Wednesday, January 6, 2021

A Daily Walk

We take a walk every morning if we possibly can but the last few days have been a bit of a struggle because the high pressure sitting over us has brought such cold nights - last night dropped to -4C - and icy conditions. Where we go depends on where we feel safe: the last thing we want to do is fall and become a burden on the emergency service. 

Yesterday was unusually dry so we felt safe to walk up to the community of Backies to buy some beautiful free-range eggs from one of the crofts. Where the frozen snow persisted on the roads we picked our way along the grassy verges.
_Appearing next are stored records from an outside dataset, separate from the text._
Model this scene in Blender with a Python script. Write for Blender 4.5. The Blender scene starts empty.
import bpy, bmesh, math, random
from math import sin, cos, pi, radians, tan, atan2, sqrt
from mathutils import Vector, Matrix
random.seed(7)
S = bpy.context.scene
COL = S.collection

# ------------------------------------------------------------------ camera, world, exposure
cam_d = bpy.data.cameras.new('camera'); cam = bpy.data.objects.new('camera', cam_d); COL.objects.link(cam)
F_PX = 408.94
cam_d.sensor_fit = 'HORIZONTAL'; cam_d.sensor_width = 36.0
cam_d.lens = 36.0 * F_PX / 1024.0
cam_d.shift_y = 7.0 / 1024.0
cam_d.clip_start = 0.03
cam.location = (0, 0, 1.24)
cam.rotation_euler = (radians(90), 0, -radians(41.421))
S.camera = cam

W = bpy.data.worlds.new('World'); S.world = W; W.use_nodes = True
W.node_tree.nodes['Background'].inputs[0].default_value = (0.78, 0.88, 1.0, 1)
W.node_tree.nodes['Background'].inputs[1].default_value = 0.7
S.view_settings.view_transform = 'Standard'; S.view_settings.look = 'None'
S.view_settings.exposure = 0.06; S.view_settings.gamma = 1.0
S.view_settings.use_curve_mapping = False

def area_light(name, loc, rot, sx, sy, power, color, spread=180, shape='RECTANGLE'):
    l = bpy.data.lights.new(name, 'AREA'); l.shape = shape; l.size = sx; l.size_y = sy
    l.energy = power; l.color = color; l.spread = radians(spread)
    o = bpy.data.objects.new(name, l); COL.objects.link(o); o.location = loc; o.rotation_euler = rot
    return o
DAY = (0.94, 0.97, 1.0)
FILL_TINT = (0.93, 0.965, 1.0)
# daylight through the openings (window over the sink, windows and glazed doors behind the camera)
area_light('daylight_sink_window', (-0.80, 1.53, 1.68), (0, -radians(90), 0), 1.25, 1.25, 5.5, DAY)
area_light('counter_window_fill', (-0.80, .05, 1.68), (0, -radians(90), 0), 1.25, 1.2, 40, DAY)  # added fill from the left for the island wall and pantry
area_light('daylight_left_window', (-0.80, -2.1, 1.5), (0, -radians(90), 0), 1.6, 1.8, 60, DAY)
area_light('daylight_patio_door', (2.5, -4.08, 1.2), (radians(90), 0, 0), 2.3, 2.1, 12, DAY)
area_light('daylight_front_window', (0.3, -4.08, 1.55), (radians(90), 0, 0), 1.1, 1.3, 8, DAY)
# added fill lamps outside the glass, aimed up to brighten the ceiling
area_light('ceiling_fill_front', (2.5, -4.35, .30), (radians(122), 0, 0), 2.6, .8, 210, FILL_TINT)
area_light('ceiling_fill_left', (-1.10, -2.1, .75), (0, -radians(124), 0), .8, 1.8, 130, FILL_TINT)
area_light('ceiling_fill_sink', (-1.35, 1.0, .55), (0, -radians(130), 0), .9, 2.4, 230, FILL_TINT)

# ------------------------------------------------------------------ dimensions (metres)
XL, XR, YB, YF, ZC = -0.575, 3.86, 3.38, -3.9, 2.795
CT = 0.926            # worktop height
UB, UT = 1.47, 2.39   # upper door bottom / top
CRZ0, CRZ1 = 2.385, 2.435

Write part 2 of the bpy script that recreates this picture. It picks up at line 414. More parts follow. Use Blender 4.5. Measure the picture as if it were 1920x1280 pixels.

Backies, being high on the hill above Dunrobin, has some superb views, this one across the Dornoch Firth to Tarbat Ness lighthouse and then across the Moray Firth towards Lossiemouth. In such open panoramas the clouds, picked out by the low-angled winter sun, often provide the main interest.

Today the sun shone in a cloudless sky but the ground was rock-hard after the overnight frost so we walked along the front below Dunrobin Castle where it was warm in the sun even though the air temperature remained below zero. We meet hardly anyone, though when we do it tends to be the same people again and again, so we are getting to know some of them, like the lady with a Labrador called Mac.

However, the main interest for us is always the plants, fungi and other wildlife. Today we stood with the sun warm on our backs and watched an oak tree full of what might have been bright Christmas decorations - in fact a flock of about fifty yellowhammers.

Perhaps surprisingly, elsewhere in the Dunrobin woods there is a tree which someone has decorated. It's a kind thought but I prefer the yellowhammer decorations.